Garfield and Stone's real life chemistry works!
Garfield and Stone's real life chemistry works!

In "Amazing 2," their relationship is put to the test as Peter experiences visions of Gwen's late father. Captain Stacy pops up intermittently to remind Peter of his promise to exclude Gwen from his life. Of course, that doesn't work and the couple is drawn back together at convenient plot points. Which brings us to the "plot"... SIGH.

Sony rebooted the franchise to keep rights from reverting to Marvel/Disney. Given Marvel's success with their unified Movie/TV universe and Fox's bajillionth X-Men/Wolverine spin-off, what's a studio to do when all they have is a single super-hero? Turn to the villains.

That's not necessarily a bad thing. Venom is a fan favorite who has had success in several one shots and stand alone titles. Carnage is enjoying even bigger success as the "Joker" of the Spideyverse. However, it does put the pressure on introducing characters whenever you can, especially when "The Sinister Six" is in the pipeline. Unfortunately, that means "Amazing 2" is a bit of a mess storywise.

Green Goblin is Spider-Man's arch-nemesis. However, we've had a Goblin in all three Raimi films, including a redemption arc in the nightmarishly awful Spider-Man 3. Venom has been featured too, so it's too early to dip into that well. Lizard debuted in the first film, so Electro is the obvious choice. He's special effects heavy, and no one raised a fuss when Jamie Foxx was cast in the role. Unfortunately, the writers ditched both of his bad ass origins and transformed Foxx into a cariacature. Introduced as nerdy loner Oscorp flunky Max Dillon (completely with a CONKED OUT comb over, pocket protector and an armful of blueprints), a chance meeting triggers a Spider-Man obsession that turns dark after his transformation into Electro.

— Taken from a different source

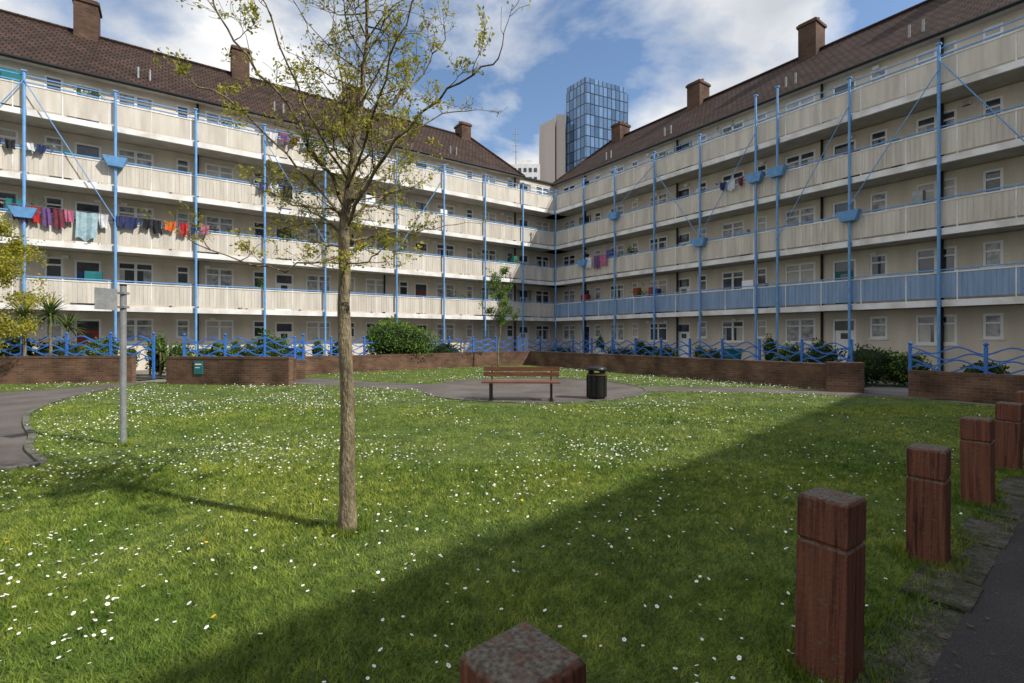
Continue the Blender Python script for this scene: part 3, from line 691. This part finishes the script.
def generic_tree(name,x,y,h,th,cr,seed,lm,k,size,spread,nl=9,prob=1,r=.07,L=.9):
    t=Tree(name,lm,seed); R=t.R
    pts=[Vector((x,y,0)),Vector((x+R.gauss(0,.03),y,th*.6)),Vector((x+R.gauss(0,.05),y,th)),Vector((x+R.gauss(0,.1),y,(th+h)/2)),Vector((x+R.gauss(0,.15),y,h*.96))]
    P=t.smooth(pts,4); t.tube(P,[max(.008,r*(1-.93*p.z/h)) for p in P],8)
    for i in range(nl):
        z=th+(h-th)*(i+.3)/nl*.85; a=i*2.4+R.random(); ln=cr*(1.05-.6*(i/nl)); p=Vector((x,y,z))
        q=[p,p+Vector((math.cos(a)*ln*.4,math.sin(a)*ln*.4,ln*.25)),p+Vector((math.cos(a)*ln*.8,math.sin(a)*ln*.8,ln*.6))]
        t.limb(q,r*.35,.008,L,.25)
    return t.done(k,size,spread,prob)
generic_tree('young_tree',-.7,24.3,5.2,1.9,1.0,8,'leafg',4,.08,.08,9,.8,.05,.55)
generic_tree('garden_tree',-15.1,13.9,5.0,1.2,1.5,4,'leafy',8,.07,.10,11,1,.07,.75)
# ------------------------------------------------ shrubs
def shrub(name,x,y,rx,ry,z0,z1,lm,n=2600,size=.09,seed=1):
    R=np.random.default_rng(seed); e=bpy.data.objects.new(name,None); SC.collection.objects.link(e)
    cz=(z0+z1)/2; rz=(z1-z0)/2
    d=R.normal(size=(n,3)); d/=np.linalg.norm(d,axis=1)[:,None]
    lump=1+.13*np.sin(d[:,0]*5+seed)+.10*np.sin(d[:,2]*7+d[:,1]*4+seed*2)
    rr=R.uniform(.80,1.06,n)*lump; c=d*rr[:,None]*np.array([rx,ry,rz])+np.array([x,y,cz])
    a=R.normal(size=(n,3)); a/=np.linalg.norm(a,axis=1)[:,None]; b=np.cross(a,R.normal(size=(n,3))); b/=np.linalg.norm(b,axis=1)[:,None]
    S=size*R.uniform(.6,1.3,n)[:,None]
    V=np.stack([c,c+a*S*.5+b*S*.35,c+a*S,c+a*S*.5-b*S*.35],1).reshape(-1,3); V[:,2]=np.maximum(V[:,2],.02)
    fast('leaves',V,np.arange(n*4).reshape(n,4),lm,e)
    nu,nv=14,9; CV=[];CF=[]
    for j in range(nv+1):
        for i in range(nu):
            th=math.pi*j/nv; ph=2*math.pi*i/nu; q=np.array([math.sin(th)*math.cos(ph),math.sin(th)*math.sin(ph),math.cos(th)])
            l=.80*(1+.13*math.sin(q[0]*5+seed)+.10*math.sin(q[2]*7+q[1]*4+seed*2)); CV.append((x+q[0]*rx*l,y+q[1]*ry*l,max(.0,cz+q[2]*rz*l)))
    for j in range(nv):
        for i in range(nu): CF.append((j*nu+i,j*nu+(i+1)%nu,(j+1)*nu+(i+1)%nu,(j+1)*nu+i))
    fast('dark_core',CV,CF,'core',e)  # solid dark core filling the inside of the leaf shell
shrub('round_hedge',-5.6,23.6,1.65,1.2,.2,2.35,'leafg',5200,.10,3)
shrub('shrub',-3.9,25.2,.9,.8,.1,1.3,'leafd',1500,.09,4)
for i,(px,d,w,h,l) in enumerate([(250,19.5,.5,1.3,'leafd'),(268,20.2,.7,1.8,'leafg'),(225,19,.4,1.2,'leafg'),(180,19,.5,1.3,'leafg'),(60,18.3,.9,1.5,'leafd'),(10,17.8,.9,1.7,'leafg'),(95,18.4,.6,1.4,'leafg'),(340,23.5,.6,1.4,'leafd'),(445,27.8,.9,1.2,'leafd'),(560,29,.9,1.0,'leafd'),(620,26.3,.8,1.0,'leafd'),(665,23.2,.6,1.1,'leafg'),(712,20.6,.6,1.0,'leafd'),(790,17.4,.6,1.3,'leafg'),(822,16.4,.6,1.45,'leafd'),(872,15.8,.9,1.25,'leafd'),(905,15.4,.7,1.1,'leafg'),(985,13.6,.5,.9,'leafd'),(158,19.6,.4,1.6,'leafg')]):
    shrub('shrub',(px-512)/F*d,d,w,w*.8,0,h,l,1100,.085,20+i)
def cordyline(px,d,z,n=60,L=.75,tr=.05,seed=1):
    R=random.Random(seed); x=(px-512)/F*d; G=Group('cordyline_palm')
    G.tube('trunk','bark',[(x,d,0),(x+.03,d,z*.5),(x,d,z)],[tr,tr*.8,tr*.8],8)
    for i in range(n):
        a=R.uniform(0,6.28); e=R.uniform(-.3,1.35); l=L*R.uniform(.7,1.1); w=.028
        p=Vector((x,d,z)); q=p.copy(); prev=None; s=5
        hor=Vector((math.cos(a),math.sin(a),0)); side=Vector((-math.sin(a),math.cos(a),0))
        for k in range(s+1):
            ww=w*(1-(k/s)**2)+.002; c=(q-side*ww,q+side*ww)
            if prev: G.face('sword_leaves','cord',[tuple(prev[0]),tuple(prev[1]),tuple(c[1]),tuple(c[0])])
            prev=c; q=q+(hor*math.cos(e)+Vector((0,0,math.sin(e))))*(l/s); e-=.16
    G.done()
cordyline(50,17.4,2.35,130,.95,.06,1); cordyline(24,17.2,2.25,120,.9,.06,2); cordyline(68,18.2,1.9,90,.8,.05,3); cordyline(150,20,1.2,40,.5,.04,5); cordyline(160,19.2,1.0,40,.5,.04,6)
for i,(px,d) in enumerate([(205,19.8),(218,19.6),(282,20.5),(300,22.0),(318,22.4),(770,19.3),(700,22.0),(640,25.6),(110,19.4),(130,19.6),(235,20.4),(600,28.6)]):
    x=(px-512)/F*d; G=Group('flower_pot'); G.lathe('pot','pot',x,d,[(0,0),(.16,0),(.22,.36),(.25,.36),(.25,.42),(.2,.42)],14); G.lathe('compost','soil',x,d,[(0,.39),(.21,.39)],14); G.done()
    shrub('potted_plant',x,d,.30,.30,.38,1.15+.25*(i%3),'leafg',320,.08,60+i)
def chair(x,y,a,mt):
    ca,sa=math.cos(a),math.sin(a); G=Group('garden_chair',lambda u,v,z:(x+u*ca-v*sa,y+u*sa+v*ca,z))
    G.box('seat',mt,-.24,.24,-.24,.24,.42,.45)
    for u in (-.22,.22):
        for v in (-.22,.22): G.box('legs',mt,u-.02,u+.02,v-.02,v+.02,0,.42)
        G.box('arms',mt,u-.025,u+.025,-.2,.22,.64,.67); G.box('arm_posts',mt,u-.02,u+.02,-.2,-.16,.45,.64)
    for k in range(5): G.box('back_slats',mt,-.22+k*.1,-.16+k*.1,.22,.25,.45,.88)
    G.box('back_top',mt,-.24,.24,.215,.255,.88,.93); G.done()
chair(-11.3,20.2,.4,'white'); chair(-10.2,20.6,-.5,'white'); chair(5.0,27,.8,'white')
def wheelie(px,d,mt):
    x=(px-512)/F*d; G=Group('wheelie_bin')
    b=[(-.22,-.25,.08),(.22,-.25,.08),(.22,.22,.08),(-.22,.22,.08)]; tp=[(-.29,-.33,.98),(.29,-.33,.98),(.29,.3,.98),(-.29,.3,.98)]
    b=[(x+p[0],d+p[1],p[2]) for p in b]; tp=[(x+p[0],d+p[1],p[2]) for p in tp]
    for k in range(4): G.face('body',mt,[b[k],b[(k+1)%4],tp[(k+1)%4],tp[k]])
    G.box('lid',mt,x-.31,x+.31,d-.36,d+.33,.982,1.05); G.box('handle',mt,x-.25,x+.25,d+.34,d+.38,.96,1.0)
    for s in (-1,1): G.tube('wheels','black',[(x+s*.24,d+.24,.1),(x+s*.29,d+.24,.1)],.1,12)
    G.done()
wheelie(212,21.2,'teal'); wheelie(650,25.9,'black'); wheelie(296,23,'bluedoor'); wheelie(732,21.3,'teal')
# ------------------------------------------------ skyline
def tower():
    D=150; s=D/F; X=lambda px:(px-512)*s; Z=lambda py:CH+(HZ-py)*s
    G=Group('office_tower')
    def prism(pn,mt,pts,z0,z1,top='black'):
        n=len(pts); 
        for i in range(n):
            a=pts[i]; b=pts[(i+1)%n]; L=math.dist(a,b)
            G.face(pn,mt,[(a[0],a[1],z0),(b[0],b[1],z0),(b[0],b[1],z1),(a[0],a[1],z1)],[(0,z0),(L,z0),(L,z1),(0,z1)])
        G.face(pn+'_roof',top,[(p[0],p[1],z1) for p in pts])
    prism('glazed_tower','tglass',[(X(568),D+5),(X(585),D-2),(X(632),D+5),(X(628)+3,D+26),(X(572),D+26)],0,Z(86))
    prism('parapet','tglass2',[(X(567)+.6,D+5.5),(X(585),D-1.3),(X(631),D+5.6),(X(628)+2,D+24),(X(572)+1,D+24)],Z(86)+.01,Z(79))
    prism('concrete_core','conc',[(X(557.5),D+4),(X(567),D+4.5),(X(570),D+20),(X(559),D+20)],0,Z(108))
    prism('concrete_wing','conc',[(X(541.5),D+9),(X(556),D+3),(X(558.5),D+14),(X(543),D+22)],0,Z(113))
    G.done()
tower()
def whiteblock():
    D=95; s=D/F; G=Group('distant_building'); X=lambda px:(px-512)*s; Z=lambda py:CH+(HZ-py)*s
    G.box('walls','whitebld',X(505),X(540),D,D+12,0,Z(164)); G.box('roof_plant','whitebld',X(518),X(532),D+1,D+6,Z(164),Z(158))
    for k in range(3):
        for j in range(6): G.box('windows','glass',X(508+j*5.2),X(511+j*5.2),D-.05,D,Z(172+k*9),Z(168+k*9))
    G.tube('mast','grey',[(X(516),D+2,Z(164)),(X(516),D+2,Z(124))],.10,5)
    for k in range(4): G.tube('aerial','grey',[(X(516)-.7,D+2,Z(130+k*6)),(X(516)+.7,D+2,Z(130+k*6))],.05,4)
    G.done()
whiteblock()
# ------------------------------------------------ world, sun, camera
az=math.atan2(.92,-.38); el=math.radians(42)
w=bpy.data.worlds.new('World'); SC.world=w; w.use_nodes=True; nt=w.node_tree; L=nt.links
bg=nt.nodes['Background']; bg.inputs['Strength'].default_value=.115
sky=N(nt,'ShaderNodeTexSky',sky_type='NISHITA'); sky.sun_disc=False; sky.sun_elevation=el; sky.sun_rotation=az; sky.air_density=1.0; sky.dust_density=.5; sky.ozone_density=1.5
hs=N(nt,'ShaderNodeHueSaturation'); hs.inputs['Saturation'].default_value=1.05; hs.inputs['Value'].default_value=1.5; L.new(sky.outputs[0],hs.inputs['Color'])
tc=N(nt,'ShaderNodeTexCoord'); sp=N(nt,'ShaderNodeSeparateXYZ'); L.new(tc.outputs['Generated'],sp.inputs[0])
mx=N(nt,'ShaderNodeMath',operation='MAXIMUM'); L.new(sp.outputs['Z'],mx.inputs[0]); mx.inputs[1].default_value=0
ad=N(nt,'ShaderNodeMath',operation='ADD'); L.new(mx.outputs[0],ad.inputs[0]); ad.inputs[1].default_value=.28
dx=N(nt,'ShaderNodeMath',operation='DIVIDE'); L.new(sp.outputs['X'],dx.inputs[0]); L.new(ad.outputs[0],dx.inputs[1])
dy=N(nt,'ShaderNodeMath',operation='DIVIDE'); L.new(sp.outputs['Y'],dy.inputs[0]); L.new(ad.outputs[0],dy.inputs[1])
cb=N(nt,'ShaderNodeCombineXYZ'); L.new(dx.outputs[0],cb.inputs[0]); L.new(dy.outputs[0],cb.inputs[1]); cb.inputs[2].default_value=8.9
n1=N(nt,'ShaderNodeTexNoise'); n1.inputs['Scale'].default_value=1.5; n1.inputs['Detail'].default_value=7; n1.inputs['Roughness'].default_value=.55; n1.inputs['Distortion'].default_value=.25; L.new(cb.outputs[0],n1.inputs['Vector'])
r1=N(nt,'ShaderNodeValToRGB'); r1.color_ramp.elements[0].position=.375; r1.color_ramp.elements[1].position=.50; L.new(n1.outputs['Fac'],r1.inputs[0])
n2=N(nt,'ShaderNodeTexNoise'); n2.inputs['Scale'].default_value=2.6; n2.inputs['Detail'].default_value=6; L.new(cb.outputs[0],n2.inputs['Vector'])
r2=N(nt,'ShaderNodeValToRGB'); r2.color_ramp.elements[0].position=.36; r2.color_ramp.elements[0].color=(5.3,5.6,6.1,1); r2.color_ramp.elements[1].position=.60; r2.color_ramp.elements[1].color=(9.0,9.0,9.0,1); L.new(n2.outputs['Fac'],r2.inputs[0])
m=N(nt,'ShaderNodeMix',data_type='RGBA'); L.new(r1.outputs[0],m.inputs[0]); L.new(hs.outputs[0],m.inputs[6]); L.new(r2.outputs[0],m.inputs[7]); L.new(m.outputs[2],bg.inputs['Color'])
sd=bpy.data.lights.new('sun','SUN'); sd.energy=4.8; sd.angle=math.radians(.5); sd.color=(1,.95,.87)
so=bpy.data.objects.new('sun',sd); SC.collection.objects.link(so)
dirv=Vector((.92*math.cos(el),-.38*math.cos(el),math.sin(el))); so.rotation_euler=dirv.to_track_quat('Z','Y').to_euler(); so.location=(30,-20,40)
cam=bpy.data.cameras.new('camera'); co=bpy.data.objects.new('camera',cam); SC.collection.objects.link(co)
co.location=(0,0,CH); co.rotation_euler=(math.radians(90),0,0); cam.sensor_width=36; cam.lens=36*F/1024; cam.shift_y=-(341.5-HZ)/1024; cam.clip_end=3000; cam.clip_start=.05
SC.camera=co
SC.view_settings.view_transform='Standard'; SC.view_settings.look='None'; SC.view_settings.exposure=0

Really, Jamie? A POCKET PROTECTOR?!?!?
Really, Jamie? A POCKET PROTECTOR?!?!?

Of course, Oscorp heir Harry Osborn ends up needing his former employee to help him tackle the webslinger, setting up a third act so busy with frenetic action that it's like a shot of adrenaline during the last 20 minutes of this already long film. I haven't mentioned Rhino because he's LITERALLY only in the last three minutes to establish him (along with Doc Ock and Vulture) for the movie spin-off.

That's not to say that it's all bad. In fact, Spider-Man has NEVER moved better on film. The webslinging sequences are, well, amazing. You get a real sense of how this nimble dude moves around the city. And Garfield really turned up the volume on Spidey's humorous banter. That stuff, and the scenes with Gwen (absent the ridiculous "moving to England" subplot) are absolutely engaging. If you're not familiar with the decades-old storyline of Gwen Stacy, suffice it to say, the emotions are raw and authentic.

Get this Goblin a toothbrush and some skin cream!
Get this Goblin a toothbrush and some skin cream!

Dane DeHaan is sufficiently creepy to play the Goblin, and even manages to create a sense of rapport with his former "best friend" before he hops off into the deep end of the crazy pool. Somewhere between the Goblin and Gwen and cutting 40 minutes of script, there's a tidy little film to be enjoyed. I wish I had seen THAT film, because this film collapsed under its own weight.

Soooo. PROS: Super cool Spidey swinging. Stone and Garfield are awesome. Special effects are cool. Goblin is creepy. CONS: Electro is a confused mess (and where did he find an LED-rimmed hoody after breaking out of Oscorp's basement morgue(?), Rhino is a transparent set-up (and the character really isn't very good). Colm Feore as random nefarious corporate type. Goblin doesn't get the screen time he deserves given his HUGE plot impact.

Plenty of people will respond to the popcornish action, but this isn't a great Spider-Man film. I wish it was.